Quest 2, MSFS, Link - Having some success lately after trying this and that. I have actually been able to fly for a few hours at a time, stable connection, stable frame rate, smooth reprojection and half decent graphics. Don't laugh, GTX 1660 Super/Ryzen 5 3600/16GB, somehow surviving doing mostly nice and slow sightseeing with the amazing Airbus H135 while island hopping in the pre-cached less demanding Caribbean islands area. I would say an 8 out of 10 sessions success rate. The only problem encountered once or twice was the annoying white semi-tranclucent horizontal line across the screen.
Here are some assorted findings hoping it may help someone. Sorry if some of it seems a bit off at this point but I'm glad to enjoy the flights, so...
1 - Guardian must be on, if you try to turn it off you will encounter assorted quest guardian-off bugs. You get a higher chance for a proper USB superspeed connection with the guardian on. Sadly disable the double-tap see-through feature, go to advanced guardian settings and set all the sensitivities to minimum, clear the guardian history. Then force restart, and then force shutdown after making these changes.
After relaunch go to your stationary seating (if you don't have one, make one up), set the guardian stationary settings, turn off the headset, then go to your play area seating (like where I fly), turn on the headset, set up the guardian as roomscale for that area. Restart/shutdown after changes.
2 - Using quest v27, Nvidia 465.89, oculus public beta, latest B550M MB drivers and firmware (that really helped with stabilizing the link USB 3 high speed connection), not original but good link cable connected via USB 3.0 Gen 2 port, no oculus tray or debug tool, link settings at 72hz and automatic resolution.
3 - Launch order is critical, any mishap or missed step along the way and you need to start from scratch. Yes, it's a bit crazy, it takes over 20 minutes from start to gameplay (when it works), but I'm taking into consideration that this will be fixed along the way and for me it's worth the sacrifice for now. Nothing beats flying MSFS in VR, link is the only option because using VD with msfs does not work(!).

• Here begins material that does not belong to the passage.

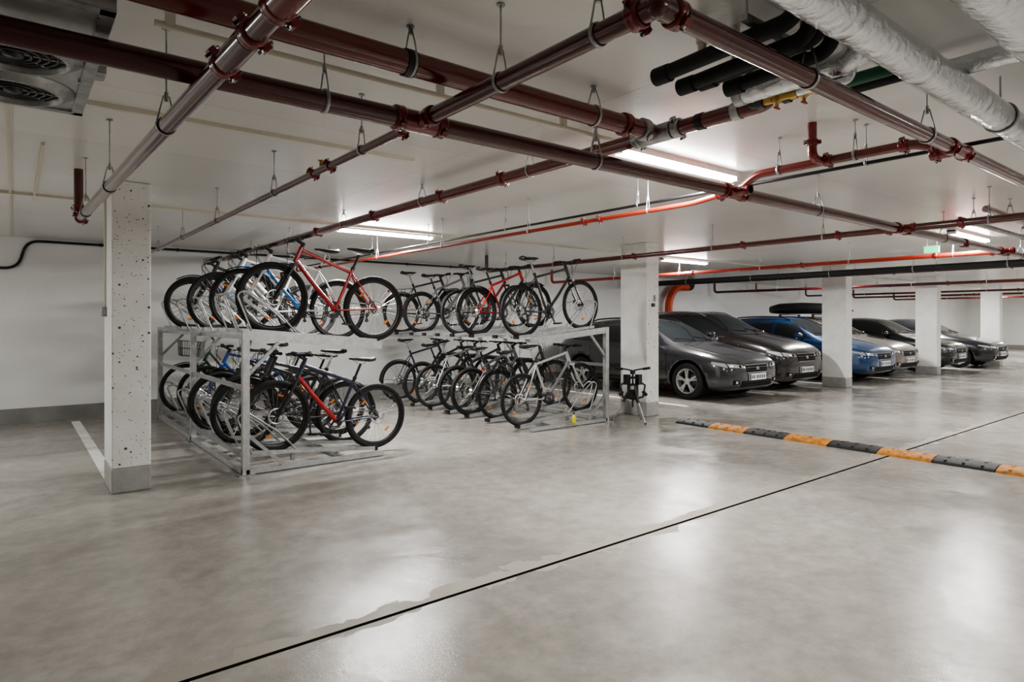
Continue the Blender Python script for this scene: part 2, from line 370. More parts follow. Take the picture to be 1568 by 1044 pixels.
pipe('sprinkler_branch_pipe',[(3.73,FY,AZ),(3.73,1.3,2.33),(3.73,2.2,2.33),(3.75,2.34,AZ)],.026,'red_pipe_bright',fil=.05,hangs=[(3.73,1.6,2.33,'y'),(3.73,2.05,2.33,'y')],coups=[(3.73,1.75,2.33,'y'),(3.73,1.35,2.33,'y')],
     extra=lambda m:(m.path(fillet([(3.73,1.78,2.33),(3.60,1.78,2.33),(3.60,1.78,CEIL)],.06),.025,'red_fitting',14),coupling(m,(3.60,1.78,2.42),.025,V((0,0,1)))))
pipe('sprinkler_branch_pipe',[(3.75,2.42,AZ),(3.75,2.7,2.22),(3.75,10.6,2.22),(3.75,10.6,CEIL)],.017,'orange_pipe',fil=.05,hangs=[(3.75,y,2.22,'y') for y in(3.1,4.5,6,7.6,9.2)],coups=[(3.75,3.6,2.22,'y'),(3.75,3.78,2.22,'y')])
pipe('cable_conduit',[(3.87,-6.9,2.306),(3.87,10.6,2.306)],.011,'black_plastic',hangs=[(3.87,y,2.306,'y') for y in(.5,1.6,3.3,5,6.5,8,9.5)])
pipe('cable_conduit',[(.4,2.58,2.47),(3.0,2.58,2.47),(3.02,2.72,2.5)],.012,'cream',fil=.05,extra=lambda m:[m.box((x,2.58,2.5),(.03,.03,.06),'cream') for x in(.45,.8,1.6,2.4)])
pipe('sprinkler_branch_pipe',[(6.5,-6.5,AZ),(6.5,2.34,AZ)],.034,'red_pipe',hangs=[(6.5,y,AZ,'y') for y in(-4,-1,.6,1.7)],coups=[(6.5,1.9,AZ,'y')])
pipe('sprinkler_branch_pipe',[(6.5,2.42,AZ),(6.5,8.95,AZ),(6.5,8.95,CEIL)],.03,'red_pipe',hangs=[(6.5,y,AZ,'y') for y in(3.1,4.4,5.8,7.2,8.4)],coups=[(6.5,2.95,AZ,'y'),(6.5,4.0,AZ,'y'),(6.5,5.6,AZ,'y')])
for x,mt,r,z in((9.6,'orange_pipe',.03,AZ),(12.0,'insul_black',.055,2.27),(13.05,'red_pipe',.03,2.3),(15.9,'red_pipe',.035,2.2),(18.1,'orange_pipe',.025,2.3),(21.2,'red_pipe',.03,2.22),(24.8,'red_pipe',.035,2.24),(28.5,'red_pipe',.035,2.24)):
    pipe('sprinkler_branch_pipe' if x!=12 else 'drain_pipe',[(x,2.5 if x==9.6 else -6.5,z),(x,10.7,z),(x,10.7,CEIL)],r,mt,hangs=[(x,y,z,'y') for y in(2.9,4.2,5.6,7.2,8.8)],coups=[(x,y,z,'y') for y in(3.1,4.9,6.9)] if x!=12 else ())
pipe('water_pipe',[(6.6,1.95,2.3),(37.8,1.95,2.3)],.024,'galv',hangs=[(x,1.95,2.3,'x') for x in(7,8.6,10.4,13,17,22,28,34)])
pipe('water_pipe',[(6.6,1.75,2.36),(37.8,1.75,2.36)],.03,'red_pipe_bright',hangs=[(x,1.75,2.36,'x') for x in(7.3,9,11,14,18,24,30)],coups=[(8.4,1.75,2.36,'x')])
pipe('sprinkler_riser_pipe',[(14.6,10.7,2.3),(14.1,10.7,2.3),(13.8,10.7,1.95),(13.8,10.7,.0)],.10,'orange_bright',fil=.3,extra=lambda m:(m.box((13.8,10.79,1.0),(.3,.2,.04),'galv'),m.path(fillet([(14.55,10.7,2.3),(14.8,10.7,2.3),(14.8,10.7,CEIL)],.1),.09,'insul_black',14)))
pipe('wall_cable',[(-5.9,10.87,2.1),(.05,10.87,2.1),(.15,10.87,2.485),(7.5,10.87,2.485),(7.5,10.87,1.95)],.018,'black_plastic',fil=.15,extra=lambda m:[m.box((x,10.885,2.485),(.03,.03,.05),'black_plastic') for x in(1,2,3,4,5,6,7)])
for y,a,b in((7.08,-5.9,37),(3.9,-3,2.2)):
    mb=MB(); mb.box(((a+b)/2,y,CEIL-.012),(b-a,.024,.024),'cream'); mb.obj('cable_channel')
for x,a,b in((-.02,3.4,10.8),(.15,5,7.4)):
    mb=MB(); mb.box((x,(a+b)/2,CEIL-.01),(.02,b-a,.02),'cream'); mb.obj('cable_channel')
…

So here goes (brace yourselves):
Turn off headset, unlink link cable, restart the PC, turn on the xbox controller, turn on the headset, put it on and make sure it is happy and that the guardian is set, place the lenses guard in the headset so that it does not go to sleep, first and foremost launch USB TreeView or similar, connect the link cable and see that you have a superspeed connection (lately 80% success), if so breath deeply, make sure that the audio is routed to the headset in Windows, overclock the GPU, launch Intelligent standby list cleaner and purge any recoverable RAM, launch OpenXR and check that the scaling is set properly (I use 60%), launch MSFS, find something to do for the next 10 minutes, enter VR in the msfs app, make sure to move the mouse cursor to the bottom left or right, put on the headset with quest controller in hand facing the play area (do not remove the headset for the rest of the play session!), turn on Link, stretch your arm backwards, fumble around and find the keyboard space bar, hit it while you are facing the play area (great exercise), put down the quest controller and pick up the xbox controller (takes some skill "in the dark"), get comfortable, navigate the menus to your pre-set saved start airport (you can't search or use a keyboard in VR so you need to set up the location and fly it once in 2D before the VR flight), set up weather, time of day and such, start loading flight, scoot up to the required seating position in the cockpit.
And enjoy.
(** more msfs specific blah blah:
*in the app mostly medium-high graphics settings, level of detail(s) 180%, render scaling 100%.
*steam VR settings (msfs specific) render scale 100% advanced reprojection on.
* steam use desktop game theatre setting unchecked.
*HAGS off.
*pre local cached flight locations, no flight over areas with photogrammetry or big cities, full offline flight.
*a couple of power preference-over-quality msfs specific settings in Nvidia control panel.
*OpenXR render scaling 60%.
*no tray or debug tool.
*stats show a nice stable 24 fps during flight, 100% GPU utilization, ~90% GPU RAM usage, ~80% CPU
RAM usage, GPU temperature less than 80 degrees, CPU usage at 40%.)